La sentenza della Cassazione, ribaltando le conclusioni della Corte d’Assise d’Appello dell’Aquila, ha sancito che non ci sono o non sono individuabili colpevoli per quella che è stata definita la discarica abusiva più grande d’Europa. Una situazione paradossale, che complica anche le prospettive di bonifica, per la quale il futuro è a questo punto di nuovo tutto da scrivere.
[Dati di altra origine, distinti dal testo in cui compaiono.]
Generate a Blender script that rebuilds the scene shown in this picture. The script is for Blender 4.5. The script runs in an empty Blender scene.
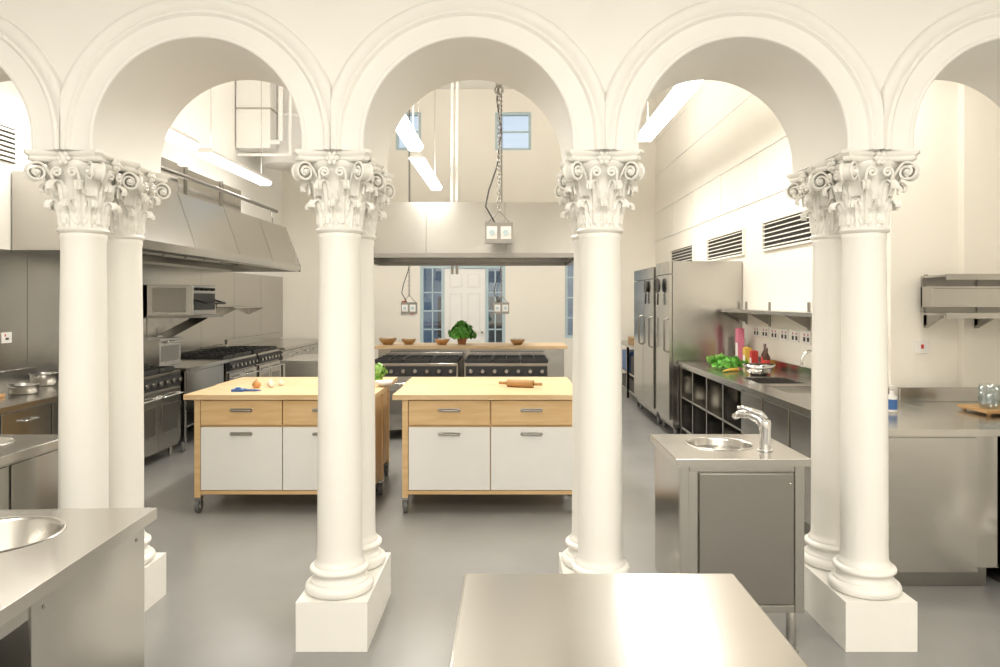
import bpy, bmesh, math, random
from mathutils import Vector, Matrix
random.seed(4)
sc = bpy.context.scene
pi = math.pi

# ------------------------------------------------------------------ materials
def new_mat(name):
    m = bpy.data.materials.new(name); m.use_nodes = True
    nt = m.node_tree
    return m, nt, nt.nodes['Principled BSDF']
def pmat(name, col, rough=0.5, metal=0.0, var=0.04, nscale=6, bump=0.0, bscale=40, stretch=None, coat=0, rvar=0.0, aniso=0, bdist=0.01):
    m, nt, p = new_mat(name)
    tc = nt.nodes.new('ShaderNodeTexCoord'); mp = nt.nodes.new('ShaderNodeMapping')
    nt.links.new(tc.outputs['Object'], mp.inputs[0])
    if stretch: mp.inputs['Scale'].default_value = stretch
    n = nt.nodes.new('ShaderNodeTexNoise'); n.inputs['Scale'].default_value = nscale; n.inputs['Detail'].default_value = 4
    nt.links.new(mp.outputs[0], n.inputs[0])
    r = nt.nodes.new('ShaderNodeValToRGB')
    c = Vector(col)
    a = c * (1 - var); b_ = c * (1 + var)
    r.color_ramp.elements[0].position = 0.3; r.color_ramp.elements[1].position = 0.7
    r.color_ramp.elements[0].color = (*[min(1, x) for x in a], 1); r.color_ramp.elements[1].color = (*[min(1, x) for x in b_], 1)
    nt.links.new(n.outputs[0], r.inputs[0]); nt.links.new(r.outputs[0], p.inputs['Base Color'])
    p.inputs['Roughness'].default_value = rough; p.inputs['Metallic'].default_value = metal
    if rvar > 0:
        mr = nt.nodes.new('ShaderNodeMapRange'); mr.inputs[3].default_value = rough - rvar; mr.inputs[4].default_value = rough + rvar
        nt.links.new(n.outputs[0], mr.inputs[0]); nt.links.new(mr.outputs[0], p.inputs['Roughness'])
    if aniso:
        p.inputs['Anisotropic'].default_value = aniso; p.inputs['Anisotropic Rotation'].default_value = 0.25
        tg = nt.nodes.new('ShaderNodeTangent'); tg.direction_type = 'RADIAL'; tg.axis = 'Z'; nt.links.new(tg.outputs[0], p.inputs['Tangent'])
    if coat: p.inputs['Coat Weight'].default_value = coat
    if bump > 0:
        n2 = nt.nodes.new('ShaderNodeTexNoise'); n2.inputs['Scale'].default_value = bscale; n2.inputs['Detail'].default_value = 1 if metal else 3
        nt.links.new(tc.outputs['Object'], n2.inputs[0])
        bp = nt.nodes.new('ShaderNodeBump'); bp.inputs['Strength'].default_value = bump; bp.inputs['Distance'].default_value = bdist
        nt.links.new(n2.outputs[0], bp.inputs['Height']); nt.links.new(bp.outputs[0], p.inputs['Normal'])
    return m
def emat(name, col, s):
    m, nt, p = new_mat(name)
    p.inputs['Base Color'].default_value = (*col, 1)
    p.inputs['Emission Color'].default_value = (*col, 1); p.inputs['Emission Strength'].default_value = s
    return m

PLASTER = pmat('cream_plaster_paint', (0.90, 0.88, 0.83), 0.7, var=0.012, nscale=2, bump=0.04, bscale=30)
WALLP = pmat('warm_wall_paint', (0.86, 0.82, 0.735), 0.6, var=0.015, nscale=1.2, bump=0.02, bscale=30)
WALLW = pmat('white_wall_paint', (0.85, 0.83, 0.78), 0.6, var=0.015, nscale=1.2)
COLP = pmat('gloss_cream_column_paint', (0.89, 0.87, 0.81), 0.36, var=0.010, nscale=4, bump=0.03, bscale=25)
FLOOR = pmat('grey_epoxy_floor', (0.275, 0.272, 0.26), 0.24, var=0.06, nscale=1.5, rvar=0.04)
STEEL = pmat('brushed_stainless_steel', (0.51, 0.495, 0.465), 0.21, 1.0, var=0.015, nscale=3, stretch=(1, 1, 30), rvar=0.02, aniso=0.5, bump=0.6, bscale=2.2, bdist=0.007)
STEELH = pmat('stainless_worktop', (0.585, 0.565, 0.53), 0.22, 1.0, var=0.025, nscale=1.5, rvar=0.04, bump=0.5, bscale=2.5, bdist=0.005)
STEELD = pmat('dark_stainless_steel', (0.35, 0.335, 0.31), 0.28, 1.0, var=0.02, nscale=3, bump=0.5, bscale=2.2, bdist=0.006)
CHROME = pmat('polished_chrome', (0.78, 0.78, 0.78), 0.08, 1.0, var=0.01)
BLACK = pmat('black_cast_iron', (0.02, 0.02, 0.02), 0.5, var=0.2)
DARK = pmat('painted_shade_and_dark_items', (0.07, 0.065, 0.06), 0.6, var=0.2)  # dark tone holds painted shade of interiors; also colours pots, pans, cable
RUBBER = pmat('grey_rubber', (0.13, 0.13, 0.13), 0.55)
LAMI = pmat('white_laminate', (0.88, 0.87, 0.84), 0.35, var=0.01)
WHITEP = pmat('white_plastic', (0.82, 0.80, 0.76), 0.4, var=0.01)
GREYB = pmat('blue_grey_frame_paint', (0.48, 0.60, 0.64), 0.45, var=0.04)
GREEN = pmat('herb_leaf_green', (0.12, 0.38, 0.05), 0.5, var=0.4, nscale=30)
GREEN2 = pmat('lettuce_green', (0.28, 0.50, 0.12), 0.5, var=0.35, nscale=30)
TERRA = pmat('terracotta', (0.45, 0.2, 0.1), 0.7)
RED = pmat('red_label', (0.55, 0.05, 0.04), 0.4)
YEL = pmat('yellow_label', (0.75, 0.5, 0.08), 0.5)
PINK = pmat('pink_card', (0.7, 0.2, 0.3), 0.5)
BLUE = pmat('blue_plastic', (0.05, 0.15, 0.4), 0.4)
ONION = pmat('onion_skin', (0.55, 0.28, 0.10), 0.4, var=0.25, nscale=20)
GARL = pmat('garlic_white', (0.78, 0.70, 0.58), 0.5)
BOTTLE = pmat('dark_bottle_glass', (0.06, 0.02, 0.01), 0.1)
ROPIN = pmat('dark_beech_wood', (0.42, 0.24, 0.09), 0.45, var=0.12, nscale=8, stretch=(1, 8, 8))
BLDG = pmat('grey_blue_render', (0.18, 0.27, 0.36), 0.8, var=0.2, nscale=2)
TUBE = emat('fluorescent_diffuser', (1.0, 0.98, 0.94), 8.0)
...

Le 10 condanne agli ex manager emesse dalla Corte d’Assise d’Appello de L’Aquila il 17 febbraio 2017 sono state annullate dalla quarta sezione penale della Cassazione: sono stati assolti per non aver commesso il fatto quattro imputati ; mentre è stato prescritto il reato di disastro ambientale, precedentemente riconosciuto in Appello, per gli altri sei.
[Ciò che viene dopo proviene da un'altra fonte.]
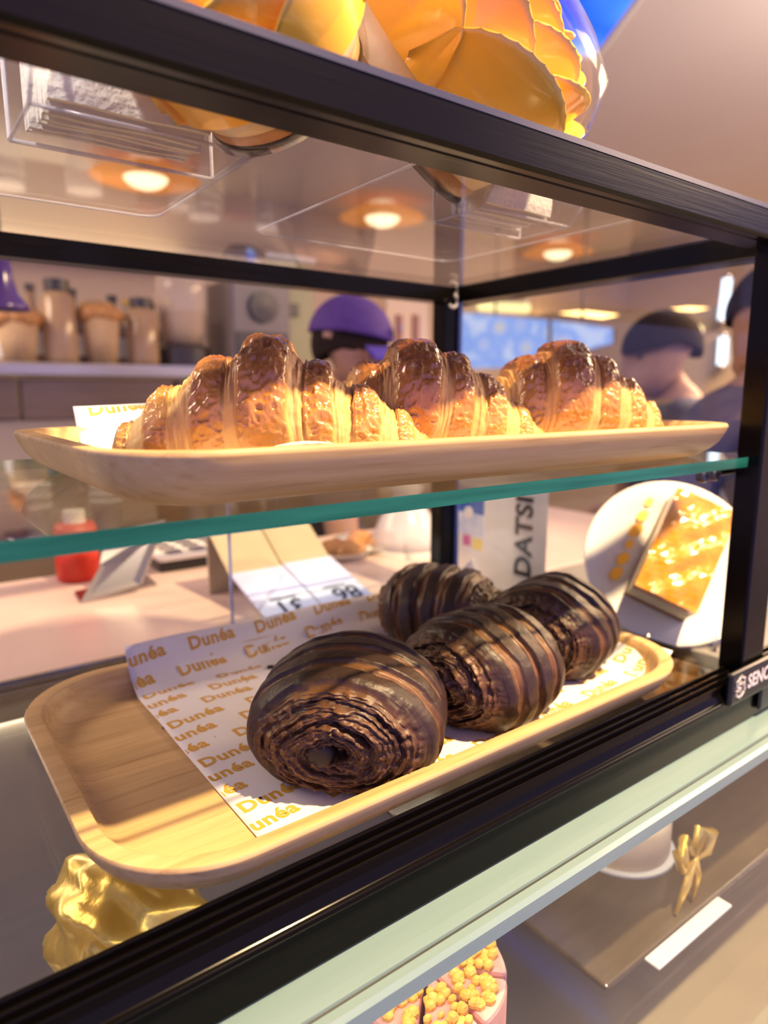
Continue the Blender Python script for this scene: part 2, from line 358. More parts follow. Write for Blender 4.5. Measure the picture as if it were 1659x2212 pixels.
# glass panes
MB().box(CX0+.05, GX+.03, 1.10, 2.52, .462, .478).build('top_glass', M['glass'], dc)
MB().box(GX, GX+.02, 1.07, 2.49, -.965, .43).build('side_glass', M['glass'], dc)
MB().box(CX0+.02, CX0+.04, 1.06, 2.50, -.985, .43).build('side_glass', M['glass'], dc)
MB().box(CX0+.05, GX-.03, 1.053, 2.46, -.985, -.957).build('base_glass', M['glass'], dc)
# sliding rear door: its left edge is seen over the counter
px = onY(500, 1300, 2.545).x
MB().box(px, 2.21, 2.535, 2.547, -.985, -.30).build('rear_glass_panel', M['glass'], dc)
MB().box(px-.006, px+.004, 2.534, 2.548, -.985, -.30).build('panel_edge', pbr('blue_glass_edge', (.30, .34, .62), .2, alpha=.6), dc)
MB().box(2.285, 2.296, 2.470, 2.489, -.965, .43).build('glass_edge_strip', pbr('blue_edge_strip', (.22, .34, .75), .15), dc)
# plastic corner clips
for cx, cy, cz, r in ((2.20, .978, .438, .030), (2.245, 2.485, .432, .030)):
    MB().tube([(cx+r*math.cos(a), cy, cz-.0+r*math.sin(a)) for a in np.linspace(-2.4, 1.2, 12)], .008, 8).build('corner_clip', M['acrylic_edge'], dc, smooth=True)
# shelf bracket with screws
bq = onY(1560, 1040, 1.12)
br = MB().box(2.11, 2.285, 1.10, 1.15, -.262, -.232).build('shelf_bracket', M['blackm'], dc, bev=.006)
for sxx in (2.05, 2.115):
    sc_ = MB().lathe([(.0, -.006), (.018, -.006), (.022, 0), (.022, .02), (.016, .02)], (sxx, 1.09, -.252), (0, 1, 0), 16).build('screw', M['screwm'], dc, smooth=False)
    MB().box(sxx-.011, sxx+.011, 1.0825, 1.085, -.2545, -.2495).box(sxx-.0025, sxx+.0025, 1.0825, 1.085, -.263, -.241).build('screw_slot', M['blackpl'], sc_)
MB().box(2.19, 2.285, 1.06, 1.11, -.236, -.190).build('shelf_clamp', M['acrylic_edge'], dc, bev=.006)
# brand plate on the front rail
bpl = MB().box(2.075, 2.56, .962, .984, -.983, -.872).build('brand_plate', M['blackpl'], dc, bev=.010)
MB().box(2.30, 2.62, .968, .984, -1.06, -.95).build('latch_block', M['blackpl'], dc, bev=.012)
M['signwhite'] = pbr('sign_white', (.78, .72, .70), .4)
vs, fs = text_mesh('SENCO', .060, .002, 1.0)
b = MB(); b.add([(2.178+p[0]*1.0, .9605, -.942+p[1]*1.08) for p in vs], fs); b.build('lettering', M['signwhite'], bpl)
# S-shaped hexagonal emblem of straight strokes
e = MB(); ex, ez, k = 2.132, -.925, .0165
pts = [(1.0, 1.0), (0, 1.75), (-1.3, .9), (-1.3, .1), (.9, -.35), (.9, -.95), (0, -1.65), (-1.2, -.95)]
pts2 = [(1.3, 1.15), (1.3, .35), (-.5, .1)]
def strokes(pl, w):
    for (x0, z0), (x1, z1) in zip(pl[:-1], pl[1:]):
        d = Vector((x1-x0, z1-z0)).normalized()*w; n_ = Vector((-d.y, d.x))
        q = [(x0-d.x+n_.x, z0-d.y+n_.y), (x1+d.x+n_.x, z1+d.y+n_.y), (x1+d.x-n_.x, z1+d.y-n_.y), (x0-d.x-n_.x, z0-d.y-n_.y)]
        e.prism([(ex+a*k, .9615, ez+c*k) for a, c in q], (0, -.002, 0))
strokes([(0, 2.2), (-1.6, 1.2), (-1.6, .35), (.35, -.45), (.35, -.75), (-.1, -1.0), (-.75, -.55)], .22)
strokes([(0, 2.2), (1.6, 1.35), (1.6, .7), (.75, .35), (.1, .9), (-.5, .65)], .22)
strokes([(.75, .35), (1.6, -.1), (1.6, -1.2), (0, -2.2), (-1.6, -1.35), (-1.6, -.7), (-.75, -.55)], .22)
e.build('emblem', M['signwhite'], bpl)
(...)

L’avv. Tommaso Navarra, che ha rappresentato il WWF e Legambiente nella lunghissima fase processuale, è durissimo nel suo commento: «Oggi sconfitto è lo Stato che dopo 11 anni di processo arriva ad accertare che non vi sono responsabilità o che quelle che forse vi erano sono prescritte. Oggi sconfitta è la nostra comunità che dovrà farsi carico della non risoluzione del problema e dei costi umani ed economici che questo problema rappresenta. Noi – assicura – continueremo una battaglia di civiltà, anche giuridica, consapevoli che lo dobbiamo alla nostra storia, anche di impegno legale, e alle nostre future generazioni. Tutti devono sapere che continueremo a controllare il territorio, a denunciare gli abusi e a chiedere a voce forte e alta quella Giustizia con l’iniziale maiuscola che oggi ci è stata negata».
Il delegato regionale del WWF Abruzzo fa invece un passo indietro: «Nel 1972 – ricorda – un assessore comunale di Pescara, Giovanni Contratti, denunciò pubblicamente il problema e puntò l’indice contro Montedison. Il risultato fu per lui una sorta di damnatio memoriae mentre la questione inquinamento veniva tranquillamente dimenticata salvo riesplodere molti decenni dopo, nel 2007, con le conseguenze che abbiamo visto. È un dato di fatto che i veleni lì ci sono e non possono essersi depositati da soli, ed è un dato di fatto che il danno per la collettività è stato immenso e in qualche modo dovrà essere riparato. Certo lo Stato e chi lo ha rappresentato in questi anni non ha nulla di cui vantarsi: questa sentenza, al di là di ogni implicazione di carattere giudiziario, segna il sostanziale fallimento di una classe politica che, salvo poche lodevoli eccezioni, come quella rappresentata a suo tempo proprio da Contratti, ha clamorosamente mancato ai propri doveri di difesa della salute e dei reali interessi dei cittadini».
Rincara la dose il presidente regionale di Legambiente Giuseppe Di Marco: «La sentenza della Cassazione che ribalta quella di Appello è un vero incubo per gli abruzzesi. Tutto si conclude infatti con annullamenti e prescrizioni. Queste ultime non possono non richiamare alla mente il gravissimo ritardo politico nell’approvazione della cosiddetta legge sugli ecoreati, intervenuta solo nel 2015 dopo oltre 20 anni. Quella legge, oltre ad aver inserito specifiche fattispecie di reato nel nostro codice penale, prevede tempi di prescrizione più lunghi, fino a 30 anni e anche 45 in presenza di aggravanti, ma è purtroppo inapplicabile al caso Bussi. Questo problema, già sollevato nella sentenza eternit, contribuisce a scrivere un’altra triste pagina italiana in questa battaglia di civiltà».